If you plug this expression inside the definition of $E$ you get (being careful not to mess with indices)

$$ E(v) = \frac{1}{2}\int_\Omega \nabla\left(\sum_{j=1}^n v_j \varphi_j(x)\right)\cdot\nabla\left(\sum_{i=1}^n v_i \varphi_i(x)\right)dx\\ = \cdots = \sum_{i=1}^n\sum_{j=1}^n v_iv_j\frac{1}{2}\int_\Omega \nabla \varphi_j \cdot \nabla \varphi_i dx $$

Now let $\underline{v}$ be the vector of the coefficients $v_i$ and $A$ the matrix whose entries are

$$ a_{ij} = a(\varphi_j,\varphi_i) = \frac{1}{2}\int_\Omega \nabla \varphi_j\cdot\nabla\varphi_i dx $$ Under certain assumptions on $v$ (for instance, $v=0$ on $\partial\Omega$, the boundary of $\Omega$), it can be shown that this is indeed a positive definite matrix.

Now, if the system is in a configuration described by $v$ and $v$ is expressed as above, then the energy of the system is given by

$$ E(v) = a(v,v) = \underline{v}^tA\underline{v} $$ which is precisely a weighted norm of $\underline{v}$ (squared). Here the matrix is not exactly a weight, bur rather it encodes the physics of the phenomenon. It is possible to show that, if $v$ is expanded as before, and you pick your basis functions $\varphi_i$ in such a way that

$$ \int_\Omega \varphi_i\varphi_j dx = \begin{cases} 0\mbox{ if }i\neq j\\ 1\mbox{ if }i=j, \end{cases} $$ then the standard Eucledian norm of $\underline{v}$ is corresponds to the value of the integral

$$ I(v) = \int_\Omega v^2 dx $$ which is an important norm of $v$, but it measures a different energy of the system.

The significance of "weighted norms", why we need them:

note that norms you consider are induced by Hermitian bilinear forms, therefore we should discuss the Hermitian bilinear forms.

From the point of view of linear algebra there is nothing special about the "standard" Hermitian bilinear form $\langle x,y\rangle=x^{*}Iy$. All Hermitian bilinear forms are bilinear forms with additional Hermitian property. It can be shown that for every Hermitian bilinear form $\langle\cdot,\cdot\rangle$ (i.e. an inner product) there exist a Hermitian positive definite matrix $M$ such that $\langle x,y\rangle=x^{*}My$. And that is all.

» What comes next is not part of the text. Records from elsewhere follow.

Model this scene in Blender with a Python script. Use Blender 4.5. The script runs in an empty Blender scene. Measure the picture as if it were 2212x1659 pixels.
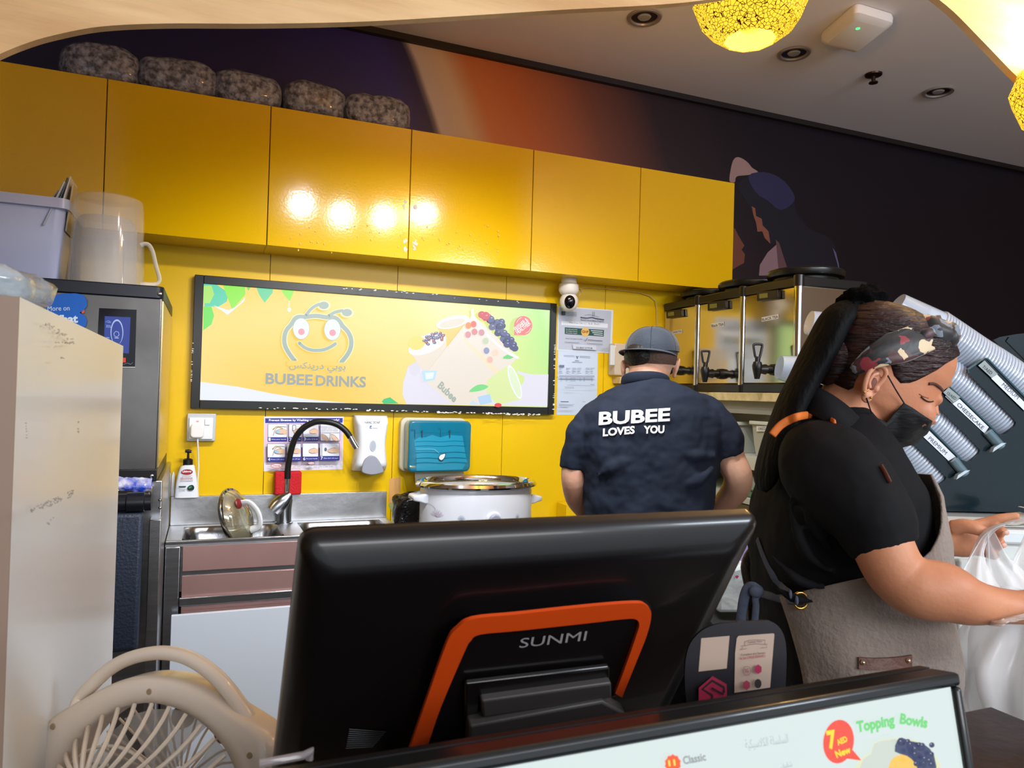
import bpy, bmesh, math, random
from math import sin, cos, pi, radians
from mathutils import Vector, Matrix, noise
from mathutils.bvhtree import BVHTree
V3 = Vector
C = bpy.context.scene.collection
SC = bpy.context.scene
random.seed(7)

# ------------------------------------------------------------------ camera
YAW, PIT, ROL = radians(22.4629), radians(0.741), radians(1.619)
FPX, CX, CY = 1601.25, 1106.0, 829.5
fw = V3((sin(YAW)*cos(PIT), cos(YAW)*cos(PIT), sin(PIT)))
r0 = V3((cos(YAW), -sin(YAW), 0)); u0 = r0.cross(fw)
RR = r0*cos(ROL) + u0*sin(ROL); UU = -r0*sin(ROL) + u0*cos(ROL)
CAM = V3((0, 0, 1.40)); RH = V3((cos(YAW), -sin(YAW), 0)); FH = V3((sin(YAW), cos(YAW), 0)); UP = V3((0, 0, 1))
cd = bpy.data.cameras.new('camera'); co = bpy.data.objects.new('camera', cd); C.objects.link(co)
cd.sensor_width = 36.0; cd.lens = FPX/2212*36.0; cd.clip_start = 0.02; cd.clip_end = 60
mw = Matrix((RR, UU, -fw)).transposed().to_4x4(); mw.translation = CAM; co.matrix_world = mw
cd.dof.use_dof = True; cd.dof.focus_distance = 2.2; cd.dof.aperture_fstop = 18
SC.camera = co
# ------------------------------------------------------------------ world, light, exposure
SC.view_settings.view_transform = 'Standard'; SC.view_settings.look = 'None'
SC.view_settings.exposure = 0.08; SC.view_settings.gamma = 1.0; SC.view_settings.use_curve_mapping = False
w = bpy.data.worlds.new('world'); SC.world = w; w.use_nodes = True
w.node_tree.nodes['Background'].inputs[0].default_value = (0.84, 0.91, 1.0, 1)
w.node_tree.nodes['Background'].inputs[1].default_value = 1.0

def spot(p, tgt, power, size=.03, col=(1, 1, 1), ang=110, blend=.8):
    l = bpy.data.lights.new('spot_lamp', 'SPOT'); l.energy = power; l.shadow_soft_size = size; l.color = col
    l.spot_size = radians(ang); l.spot_blend = blend
    o = bpy.data.objects.new('spot_lamp', l); C.objects.link(o); o.location = p
    o.rotation_euler = (V3(tgt)-V3(p)).to_track_quat('-Z', 'Y').to_euler(); return o
def area(p, tgt, power, sx, sy, col=(1, 1, 1)):
    l = bpy.data.lights.new('area_lamp', 'AREA'); l.shape = 'RECTANGLE'; l.size = sx; l.size_y = sy; l.energy = power; l.color = col
    o = bpy.data.objects.new('area_lamp', l); C.objects.link(o); o.location = p
    o.rotation_euler = (V3(tgt)-V3(p)).to_track_quat('-Z', 'Y').to_euler(); return o
SPOTS = [(0.428, 1.55, 2.344), (0.632, 1.55, 2.316), (0.854, 1.55, 2.330), (1.079, 1.55, 2.375)]
for i, p in enumerate(SPOTS):
    spot(p, (p[0]+.02, 2.75, .55), 34, .017, (.96, .98, 1), 116, 1.0)
# wide soft area standing for mall light behind the viewer; added cool fill strip
area((.9, -2.4, 2.25), (1.2, 1.6, 1.1), 46, 2.2, .7, (.97, .97, 1))
area((2.4, -1.0, 2.38), (1.7, 1.5, 1.1), 36, .9, .3, (.80, .90, 1))

# ------------------------------------------------------------------ helpers
def ray(x, y): return fw + RR*((x-CX)/FPX) - UU*((y-CY)/FPX)
def at(x, y, ax, v):
    """world point seen at photo pixel x,y that lies on a real plane (X=, Y=, Z=) or at depth d"""
    d = ray(x, y)
    if ax == 'd': return CAM + d*v
    i = 'XYZ'.index(ax); return CAM + d*((v-CAM[i])/d[i])
def onp(x, y, o, n):
    d = ray(x, y); return CAM + d*((o-CAM).dot(n)/d.dot(n))
def lin(c):
    return tuple(((v/255)/12.92 if v/255 <= .04045 else ((v/255+.055)/1.055)**2.4) for v in c)
MC = {}
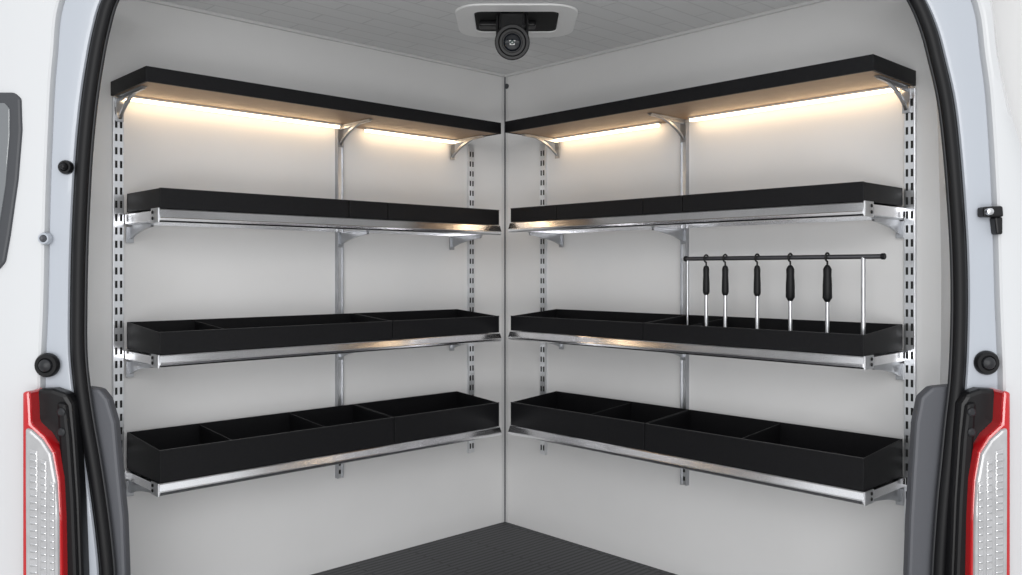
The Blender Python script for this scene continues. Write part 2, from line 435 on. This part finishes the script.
# ---------------- tail lights ----------------
def tail(mirror):
    f = (lambda u: u) if not mirror else (lambda u: 1033-u)
    P = lambda L: [(f(u), v) for u, v in L]
    e = empty('tail_light', E(f(55), 490, -.06))
    poly('carrier', P([(31, 390), (52, 389), (66, 394), (72, 404), (75, 440), (79, 500), (82, 575), (84, 735), (40, 735), (28, 575)]), -.050, -.003, M_blackin, e, .010, comp=.977)
    poly('carrier_step', P([(56, 402), (66, 404), (70, 440), (74, 500), (77, 575), (79, 700), (66, 700), (64, 560), (60, 470)]), -.064, -.045, M_rub, e, .008, comp=.971)
    for v in (412, 432):
        lathe('fixing', E(511+(f(62)-511)*.971, 271+(v-271)*.971, -.064), (0, -1, 0), [(0, .010), (.004, .010), (.007, .006)], M_rub2, e, 16)
    c = .958
    poly('red_lens', P([(22, 392), (29, 391), (30, 404), (31, 424), (44, 436), (54, 452), (59, 480), (61, 520), (62, 575), (62, 735), (22, 735), (22, 575), (22, 480)]), -.090, -.020, M_red, e, .006, comp=c)
    poly('clear_lens', P([(25, 428), (31, 430), (42, 440), (51, 454), (56, 482), (58, 520), (58.5, 575), (58.5, 700), (25.5, 700), (25.5, 575), (25, 480)]), -.098, -.080, M_clear, e, .006, comp=.955)
    for (u0, u1) in ((29, 38), (40, 47), (49, 55)):
        v = 448 if u0 < 35 else (458 if u0 < 45 else 480)
        poly('flute_column', P([(u0, v), (u1, v+3), (u1, 690), (u0, 690)]), -.1005, -.094, M_clear, e, .004, comp=.954)
        while v < 690:
            poly('flute', P([(u0+1, v+4), (u1-1, v+5), (u1-1, v+7), (u0+1, v+7)]), -.1025, -.097, M_chrome, e, .002, comp=.953)
            v += 7
    return e
tail(False); tail(True)

# ---------------- small fittings on the frame ----------------
def stop(name, u, v, r, y, m=M_blackin, mc=M_rub2):
    e = empty(name, E(u, v, y))
    R = r*K
    lathe('base', E(u, v, y), (0, -1, 0), [(0, R), (.008, R), (.014, R*.88), (.014, R*.62), (.008, R*.58)], m, e, 32)
    lathe('button', E(u, v, y-.006), (0, -1, 0), [(0, R*.56), (.012, R*.5), (.018, R*.25), (.019, 0)], mc, e, 24)
stop('door_bump_stop', 53, 364, 12, -.022)
stop('door_bump_stop', 983, 362, 12, -.012)
stop('rubber_grommet', 69, 168, 7, -.010, M_blackin, M_blackin)
stop('rivet_plug', 51, 239, 6, -.022, M_flange, M_grey)
lt = empty('door_latch_striker', E(985, 217, -.012))
poly('plate', [(974, 208), (993, 207), (994, 218), (974, 218)], -.045, -.012, M_blackin, lt, .005)
poly('lower_tab', [(986, 218), (994, 218), (994, 235), (988, 235)], -.040, -.012, M_blackin, lt, .004)
lathe('pin', E(978, 213, -.045), (0, -1, 0), [(0, .009), (.012, .008), (.014, .004)], M_steel, lt, 16)

gp = mk('ground', [(-12, -8, -.75), (12, -8, -.75), (12, 14, -.75), (-12, 14, -.75)], [(0, 1, 2, 3)], M_ground)
bd = empty('garage_backdrop', (3.8, 5, 1))
wbox('panel', (3.8, 5.0, 1.5), (3.0, .1, 4.5), M_ground, bd)
for k in range(5):
    wbox('batten', (3.0, 4.93, .4+k*.62), (1.4, .04, .05), M_brk, bd, .005)

# ---------------- lights ----------------
def area(name, loc, tgt, sx, sy, power, col=(1, 1, 1)):
    l = bpy.data.lights.new(name, 'AREA'); l.shape = 'RECTANGLE'; l.size = sx; l.size_y = sy; l.energy = power; l.color = col
    o = bpy.data.objects.new(name, l); bpy.context.collection.objects.link(o); o.location = loc
    o.rotation_euler = (Vector(tgt)-Vector(loc)).to_track_quat('-Z', 'Y').to_euler()
area('added_key', (0, -1.6, 2.2), (0, 3.7, 1.2), 3.2, 1.4, 64, (1, .995, .99))  # unseen area light added behind the lens to brighten the van interior
area('added_uplight', (0, -1.4, .2), (0, 3.0, 1.9), 2.6, .9, 45, (1, .995, .99))  # second added light, out of view, aimed upward to lift the ceiling
wd = bpy.data.worlds.new('world'); bpy.context.scene.world = wd; wd.use_nodes = True
bg = wd.node_tree.nodes['Background']; bg.inputs[0].default_value = (.96, .98, 1, 1); bg.inputs[1].default_value = .88

cd = bpy.data.cameras.new('camera'); co = bpy.data.objects.new('camera', cd); bpy.context.collection.objects.link(co)
co.location = (0, 0, ZC); co.rotation_euler = (math.pi/2, 0, 0)
cd.sensor_width = 36; cd.lens = 864/1022*36; cd.shift_y = -16.5/1022
bpy.context.scene.camera = co
bpy.context.scene.view_settings.view_transform = 'Standard'
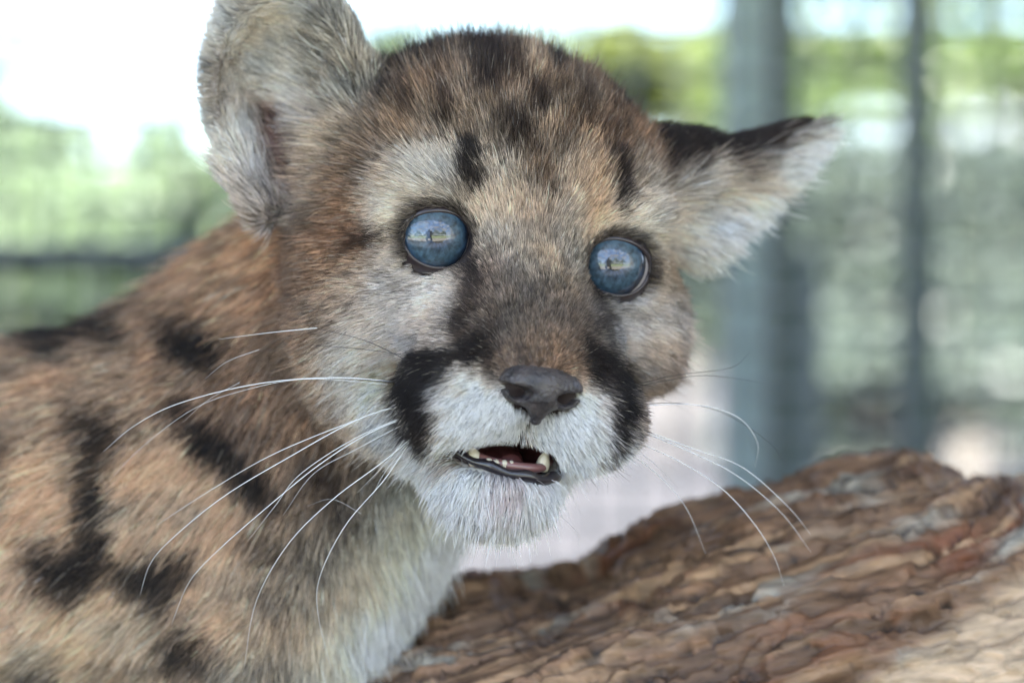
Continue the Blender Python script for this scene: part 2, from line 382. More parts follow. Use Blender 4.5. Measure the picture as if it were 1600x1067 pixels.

None of those inner products is in any way "better" than the other.

The only reason that you distinguish the "standard" inner product $\langle x,y\rangle=x^{*}Iy$ is the choice of a particular basis of your space (i.e. coordinate system). You perceive it as a "best" inner product because its matrix "$M$" is the identitiy matrix $I$, the simplest of all Hermitian positive definite matrices.

So in fact the distinction between the "standard" norm and weighted norms is artificial and has no real meaning.